If we try to create a topic, any custom will be overwritten by the ID of the logged-in user:

curl -X POST localhost:8080/v1/topics  \
     -u auser:auser123       \
     -H 'Content-Type: application/json' \
     -d '{"topic": {"name": "First Topic", "creator_id": "user1"}}' | json_pp

Yielding:

{
   "topic" : {
      "createdAt" : "2023-08-04T08:52:52.861406Z",
      "creatorId" : "auser",
      "id" : "1",
      "name" : "First Topic",
      "updatedAt" : "2023-08-04T08:52:52.861407Z",
      "users" : []
   }
}

That's it. That's all there is to interceptors.  Stream interceptors are very similar, but we won't cover them here just yet.  Wait for it, though!

Conclusion

By using interceptors a service can be wrapped/decorated with a lot of common/cross-cutting capabilities in a way transparent to the underlying service (and method handlers). This allows separation of concerns as well the ability to plug/play/replace these common behaviors with other providers in the future. Some of the interesting things that can be done with interceptors are to enable logging, request tracing, authentication, rate-limiting, load balancing, and much more.
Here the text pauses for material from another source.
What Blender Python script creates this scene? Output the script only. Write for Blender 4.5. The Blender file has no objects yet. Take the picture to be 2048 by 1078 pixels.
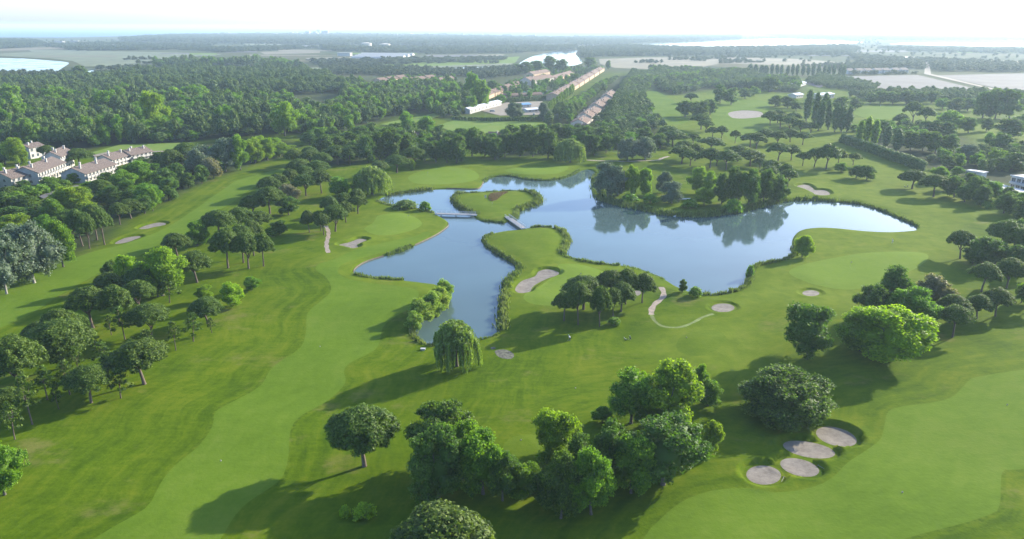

To summarize, In this article:

• We contrasted HTTP middleware and gRPC interceptors.
• Touched upon the versatility of interceptors in providing a wide variety of functionality
• Implemented unary interceptors to decorate requests both on the client as well as the server side to provide a simple authentication mechanism.

In the next post, we will finally start persisting our data in a real database. We will also containerize our whole setup and environment for easy development, portability, and packaging.  This will also pave the way for keeping development/startup simple as we add more services for different extensions on our canonical chat service!